Task directions ▸ Below are the records. Gather each line that holds "this".

Material provided ▸

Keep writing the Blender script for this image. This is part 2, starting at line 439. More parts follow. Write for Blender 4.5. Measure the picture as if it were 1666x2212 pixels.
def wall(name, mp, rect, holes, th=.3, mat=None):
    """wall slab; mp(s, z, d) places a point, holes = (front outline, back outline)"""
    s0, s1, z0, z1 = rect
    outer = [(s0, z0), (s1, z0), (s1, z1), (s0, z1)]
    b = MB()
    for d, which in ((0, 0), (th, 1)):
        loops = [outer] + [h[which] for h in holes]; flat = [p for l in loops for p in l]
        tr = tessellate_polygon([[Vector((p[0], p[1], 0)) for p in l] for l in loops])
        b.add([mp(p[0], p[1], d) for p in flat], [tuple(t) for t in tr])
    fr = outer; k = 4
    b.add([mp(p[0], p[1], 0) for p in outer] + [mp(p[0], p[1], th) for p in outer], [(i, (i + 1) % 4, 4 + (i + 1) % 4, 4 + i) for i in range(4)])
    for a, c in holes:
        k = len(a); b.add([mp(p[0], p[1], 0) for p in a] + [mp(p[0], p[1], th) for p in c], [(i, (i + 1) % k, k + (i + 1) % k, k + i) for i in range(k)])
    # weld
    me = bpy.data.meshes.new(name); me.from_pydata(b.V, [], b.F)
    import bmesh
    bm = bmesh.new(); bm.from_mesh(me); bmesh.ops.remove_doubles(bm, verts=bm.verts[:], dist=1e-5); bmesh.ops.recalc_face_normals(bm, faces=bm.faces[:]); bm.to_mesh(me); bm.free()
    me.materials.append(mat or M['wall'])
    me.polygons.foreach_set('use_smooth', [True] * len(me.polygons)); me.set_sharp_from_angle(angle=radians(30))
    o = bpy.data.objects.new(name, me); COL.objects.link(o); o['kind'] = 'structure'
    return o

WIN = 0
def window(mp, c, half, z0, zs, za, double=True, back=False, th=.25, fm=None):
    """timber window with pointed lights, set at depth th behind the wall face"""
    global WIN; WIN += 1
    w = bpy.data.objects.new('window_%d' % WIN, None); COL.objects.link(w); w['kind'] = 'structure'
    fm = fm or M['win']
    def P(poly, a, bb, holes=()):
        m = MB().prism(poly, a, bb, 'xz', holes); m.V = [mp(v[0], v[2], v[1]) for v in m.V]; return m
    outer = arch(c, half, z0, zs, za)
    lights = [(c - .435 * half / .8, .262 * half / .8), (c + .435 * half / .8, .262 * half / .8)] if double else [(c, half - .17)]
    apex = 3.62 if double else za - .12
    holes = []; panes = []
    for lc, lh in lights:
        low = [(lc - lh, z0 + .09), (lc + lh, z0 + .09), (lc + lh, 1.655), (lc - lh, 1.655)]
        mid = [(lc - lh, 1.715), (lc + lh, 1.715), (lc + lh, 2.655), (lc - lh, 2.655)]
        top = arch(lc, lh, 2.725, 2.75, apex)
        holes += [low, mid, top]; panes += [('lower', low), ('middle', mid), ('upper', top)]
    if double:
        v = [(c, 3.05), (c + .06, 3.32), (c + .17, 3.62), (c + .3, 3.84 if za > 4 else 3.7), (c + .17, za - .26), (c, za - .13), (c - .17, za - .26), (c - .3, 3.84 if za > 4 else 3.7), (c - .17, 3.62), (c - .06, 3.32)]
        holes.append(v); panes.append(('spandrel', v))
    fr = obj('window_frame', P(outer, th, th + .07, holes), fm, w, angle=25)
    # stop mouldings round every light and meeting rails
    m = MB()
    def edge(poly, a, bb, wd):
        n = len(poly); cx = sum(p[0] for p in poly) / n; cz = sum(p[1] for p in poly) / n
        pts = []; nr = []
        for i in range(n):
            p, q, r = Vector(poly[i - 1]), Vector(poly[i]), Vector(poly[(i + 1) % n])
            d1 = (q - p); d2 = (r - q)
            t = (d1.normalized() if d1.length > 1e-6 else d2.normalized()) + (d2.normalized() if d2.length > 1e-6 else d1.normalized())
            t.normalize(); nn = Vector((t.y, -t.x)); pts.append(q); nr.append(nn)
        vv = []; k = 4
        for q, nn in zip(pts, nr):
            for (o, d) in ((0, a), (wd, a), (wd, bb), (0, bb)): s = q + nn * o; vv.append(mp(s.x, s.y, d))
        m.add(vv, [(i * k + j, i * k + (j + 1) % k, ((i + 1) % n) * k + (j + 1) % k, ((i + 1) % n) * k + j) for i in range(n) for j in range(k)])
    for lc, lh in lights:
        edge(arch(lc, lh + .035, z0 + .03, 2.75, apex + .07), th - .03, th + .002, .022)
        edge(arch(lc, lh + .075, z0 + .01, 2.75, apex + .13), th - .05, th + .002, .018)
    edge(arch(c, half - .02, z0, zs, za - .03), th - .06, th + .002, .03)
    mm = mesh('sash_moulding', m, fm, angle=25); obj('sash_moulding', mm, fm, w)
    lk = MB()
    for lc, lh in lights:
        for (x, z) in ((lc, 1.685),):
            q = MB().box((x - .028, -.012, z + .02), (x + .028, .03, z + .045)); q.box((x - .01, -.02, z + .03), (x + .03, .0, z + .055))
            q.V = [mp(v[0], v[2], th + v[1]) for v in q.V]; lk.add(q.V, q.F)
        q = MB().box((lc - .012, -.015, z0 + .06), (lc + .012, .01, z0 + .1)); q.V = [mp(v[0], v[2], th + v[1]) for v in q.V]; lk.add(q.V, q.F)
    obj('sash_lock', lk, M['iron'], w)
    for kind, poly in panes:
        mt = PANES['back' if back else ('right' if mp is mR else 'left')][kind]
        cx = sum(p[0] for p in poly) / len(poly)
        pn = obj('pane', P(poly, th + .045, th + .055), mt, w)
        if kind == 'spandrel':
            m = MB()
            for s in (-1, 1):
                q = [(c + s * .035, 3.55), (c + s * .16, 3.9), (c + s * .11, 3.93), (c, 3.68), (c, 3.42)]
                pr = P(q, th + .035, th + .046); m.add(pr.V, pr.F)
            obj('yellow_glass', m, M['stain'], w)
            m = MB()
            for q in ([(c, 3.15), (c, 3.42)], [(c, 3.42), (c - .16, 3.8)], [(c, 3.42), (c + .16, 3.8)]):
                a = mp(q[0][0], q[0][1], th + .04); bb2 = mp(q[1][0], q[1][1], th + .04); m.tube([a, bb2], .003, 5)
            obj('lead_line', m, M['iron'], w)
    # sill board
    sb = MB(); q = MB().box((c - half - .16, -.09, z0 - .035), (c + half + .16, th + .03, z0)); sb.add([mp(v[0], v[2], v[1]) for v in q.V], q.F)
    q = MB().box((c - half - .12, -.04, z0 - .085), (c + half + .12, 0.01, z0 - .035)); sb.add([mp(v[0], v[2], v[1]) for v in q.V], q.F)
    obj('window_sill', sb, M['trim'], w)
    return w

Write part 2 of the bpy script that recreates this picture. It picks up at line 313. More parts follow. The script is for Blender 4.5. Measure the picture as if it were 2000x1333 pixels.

The solution ▸
Keep writing the Blender script for this image. This is part 2, starting at line 439. More parts follow. Write for Blender 4.5. Measure the picture as if it were 1666x2212 pixels.
Write part 2 of the bpy script that recreates this picture. It picks up at line 313. More parts follow. The script is for Blender 4.5. Measure the picture as if it were 2000x1333 pixels.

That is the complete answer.